● WRITTEN REQUEST
Reproduce exactly the opening lines of the listing, stopping after the line that contains "rnd = random.Random(7)" and including it.

● DATA SECTION
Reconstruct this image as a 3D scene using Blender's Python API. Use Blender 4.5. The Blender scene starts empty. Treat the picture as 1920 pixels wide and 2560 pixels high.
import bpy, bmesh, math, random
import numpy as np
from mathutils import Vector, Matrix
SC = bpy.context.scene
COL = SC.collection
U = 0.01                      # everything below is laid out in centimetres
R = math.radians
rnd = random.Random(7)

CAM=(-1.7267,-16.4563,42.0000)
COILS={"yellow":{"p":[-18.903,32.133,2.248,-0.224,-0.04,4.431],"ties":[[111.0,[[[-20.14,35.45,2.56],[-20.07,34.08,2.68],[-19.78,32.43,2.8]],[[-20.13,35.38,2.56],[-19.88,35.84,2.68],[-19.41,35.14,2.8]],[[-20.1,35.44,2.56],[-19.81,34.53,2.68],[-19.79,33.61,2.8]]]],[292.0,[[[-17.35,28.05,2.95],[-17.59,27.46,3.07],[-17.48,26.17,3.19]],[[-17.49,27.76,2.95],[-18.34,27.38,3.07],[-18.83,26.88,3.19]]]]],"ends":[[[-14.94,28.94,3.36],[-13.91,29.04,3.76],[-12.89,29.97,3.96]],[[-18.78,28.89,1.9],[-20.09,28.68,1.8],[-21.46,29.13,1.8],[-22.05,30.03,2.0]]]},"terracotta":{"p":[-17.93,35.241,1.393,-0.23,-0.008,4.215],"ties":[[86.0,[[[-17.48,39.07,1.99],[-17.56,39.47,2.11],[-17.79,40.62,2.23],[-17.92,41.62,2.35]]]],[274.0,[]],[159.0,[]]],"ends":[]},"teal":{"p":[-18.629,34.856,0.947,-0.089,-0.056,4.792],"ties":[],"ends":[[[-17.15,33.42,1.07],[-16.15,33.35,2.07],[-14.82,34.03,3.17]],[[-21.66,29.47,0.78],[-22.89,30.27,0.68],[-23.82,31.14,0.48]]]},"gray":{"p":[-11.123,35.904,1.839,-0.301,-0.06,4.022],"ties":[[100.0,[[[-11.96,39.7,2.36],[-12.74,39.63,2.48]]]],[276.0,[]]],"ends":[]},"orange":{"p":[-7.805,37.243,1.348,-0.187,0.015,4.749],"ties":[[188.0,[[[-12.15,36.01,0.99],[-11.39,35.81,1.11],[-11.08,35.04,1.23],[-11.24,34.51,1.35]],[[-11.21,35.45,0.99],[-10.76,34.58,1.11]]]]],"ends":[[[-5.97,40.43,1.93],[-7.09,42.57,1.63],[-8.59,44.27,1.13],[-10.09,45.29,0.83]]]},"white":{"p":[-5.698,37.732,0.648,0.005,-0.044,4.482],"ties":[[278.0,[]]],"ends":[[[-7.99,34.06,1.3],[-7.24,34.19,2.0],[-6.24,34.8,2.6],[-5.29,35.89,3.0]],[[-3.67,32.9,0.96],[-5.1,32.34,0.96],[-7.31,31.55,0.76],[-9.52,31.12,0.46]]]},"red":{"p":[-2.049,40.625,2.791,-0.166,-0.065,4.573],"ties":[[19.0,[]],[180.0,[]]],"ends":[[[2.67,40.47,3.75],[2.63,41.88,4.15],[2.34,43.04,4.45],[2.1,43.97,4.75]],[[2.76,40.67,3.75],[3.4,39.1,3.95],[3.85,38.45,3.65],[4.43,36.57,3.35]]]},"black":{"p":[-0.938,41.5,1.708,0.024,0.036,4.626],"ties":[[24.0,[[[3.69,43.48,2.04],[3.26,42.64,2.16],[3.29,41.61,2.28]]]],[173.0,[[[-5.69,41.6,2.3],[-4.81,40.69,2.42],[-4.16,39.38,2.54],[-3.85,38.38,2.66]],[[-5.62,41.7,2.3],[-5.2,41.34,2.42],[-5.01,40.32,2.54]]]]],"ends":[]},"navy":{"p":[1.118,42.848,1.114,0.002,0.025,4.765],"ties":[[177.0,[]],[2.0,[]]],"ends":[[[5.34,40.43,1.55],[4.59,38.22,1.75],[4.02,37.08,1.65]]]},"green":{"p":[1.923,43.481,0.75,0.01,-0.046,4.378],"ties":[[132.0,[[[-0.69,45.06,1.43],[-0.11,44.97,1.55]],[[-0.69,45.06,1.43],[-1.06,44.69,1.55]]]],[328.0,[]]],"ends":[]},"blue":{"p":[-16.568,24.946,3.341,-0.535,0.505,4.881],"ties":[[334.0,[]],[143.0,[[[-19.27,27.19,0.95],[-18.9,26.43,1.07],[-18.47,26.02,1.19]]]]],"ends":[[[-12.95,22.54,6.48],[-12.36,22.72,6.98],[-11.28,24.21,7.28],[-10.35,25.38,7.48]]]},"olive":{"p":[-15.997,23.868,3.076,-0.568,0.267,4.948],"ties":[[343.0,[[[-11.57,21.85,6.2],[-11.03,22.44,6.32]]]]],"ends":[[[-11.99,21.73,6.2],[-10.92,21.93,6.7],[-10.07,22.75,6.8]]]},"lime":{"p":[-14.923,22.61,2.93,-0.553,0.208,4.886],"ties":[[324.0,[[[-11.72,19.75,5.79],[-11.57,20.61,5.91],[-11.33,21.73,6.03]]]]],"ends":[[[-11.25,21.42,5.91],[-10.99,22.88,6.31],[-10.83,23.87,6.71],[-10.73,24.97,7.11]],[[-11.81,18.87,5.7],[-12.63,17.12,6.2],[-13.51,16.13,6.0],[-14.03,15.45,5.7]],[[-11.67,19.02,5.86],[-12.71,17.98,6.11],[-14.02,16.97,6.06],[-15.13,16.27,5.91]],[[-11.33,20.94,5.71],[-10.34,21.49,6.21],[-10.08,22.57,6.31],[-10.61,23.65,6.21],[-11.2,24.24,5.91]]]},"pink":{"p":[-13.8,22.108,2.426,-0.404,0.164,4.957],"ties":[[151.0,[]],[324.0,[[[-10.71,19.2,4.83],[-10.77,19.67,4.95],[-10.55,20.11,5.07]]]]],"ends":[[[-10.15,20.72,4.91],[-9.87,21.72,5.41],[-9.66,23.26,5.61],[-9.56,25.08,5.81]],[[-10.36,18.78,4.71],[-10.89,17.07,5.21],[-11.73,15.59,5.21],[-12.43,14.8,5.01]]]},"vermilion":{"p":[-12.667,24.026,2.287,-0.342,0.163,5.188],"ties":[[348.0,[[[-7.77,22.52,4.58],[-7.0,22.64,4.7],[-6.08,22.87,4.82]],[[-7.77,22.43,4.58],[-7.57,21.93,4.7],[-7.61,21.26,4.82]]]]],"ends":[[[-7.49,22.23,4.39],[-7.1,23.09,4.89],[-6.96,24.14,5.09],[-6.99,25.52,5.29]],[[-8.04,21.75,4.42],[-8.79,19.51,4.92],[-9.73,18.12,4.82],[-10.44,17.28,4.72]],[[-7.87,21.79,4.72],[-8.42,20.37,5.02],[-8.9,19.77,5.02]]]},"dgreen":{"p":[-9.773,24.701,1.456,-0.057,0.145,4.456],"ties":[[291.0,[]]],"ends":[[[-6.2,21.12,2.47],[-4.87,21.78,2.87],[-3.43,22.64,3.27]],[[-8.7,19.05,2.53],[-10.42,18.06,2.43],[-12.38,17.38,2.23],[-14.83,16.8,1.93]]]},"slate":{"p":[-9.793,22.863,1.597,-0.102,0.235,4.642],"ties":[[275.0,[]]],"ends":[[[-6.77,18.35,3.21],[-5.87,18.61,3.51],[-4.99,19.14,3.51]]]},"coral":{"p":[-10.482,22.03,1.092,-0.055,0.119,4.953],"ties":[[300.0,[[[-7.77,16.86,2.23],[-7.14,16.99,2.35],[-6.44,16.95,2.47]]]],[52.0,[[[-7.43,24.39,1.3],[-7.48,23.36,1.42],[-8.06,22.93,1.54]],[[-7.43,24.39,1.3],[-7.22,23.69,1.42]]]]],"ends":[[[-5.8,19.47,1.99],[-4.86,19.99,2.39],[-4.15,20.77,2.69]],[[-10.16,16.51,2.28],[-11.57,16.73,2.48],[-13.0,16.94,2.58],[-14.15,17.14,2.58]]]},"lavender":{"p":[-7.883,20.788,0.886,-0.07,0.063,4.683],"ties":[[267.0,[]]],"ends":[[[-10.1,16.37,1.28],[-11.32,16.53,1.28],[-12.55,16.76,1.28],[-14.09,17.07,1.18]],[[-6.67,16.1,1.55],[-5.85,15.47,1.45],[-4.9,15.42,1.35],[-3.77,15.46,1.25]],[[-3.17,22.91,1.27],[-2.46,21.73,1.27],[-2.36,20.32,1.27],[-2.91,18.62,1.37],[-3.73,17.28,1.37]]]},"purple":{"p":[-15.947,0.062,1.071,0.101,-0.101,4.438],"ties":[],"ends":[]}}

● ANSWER
Reconstruct this image as a 3D scene using Blender's Python API. Use Blender 4.5. The Blender scene starts empty. Treat the picture as 1920 pixels wide and 2560 pixels high.
import bpy, bmesh, math, random
import numpy as np
from mathutils import Vector, Matrix
SC = bpy.context.scene
COL = SC.collection
U = 0.01                      # everything below is laid out in centimetres
R = math.radians
rnd = random.Random(7)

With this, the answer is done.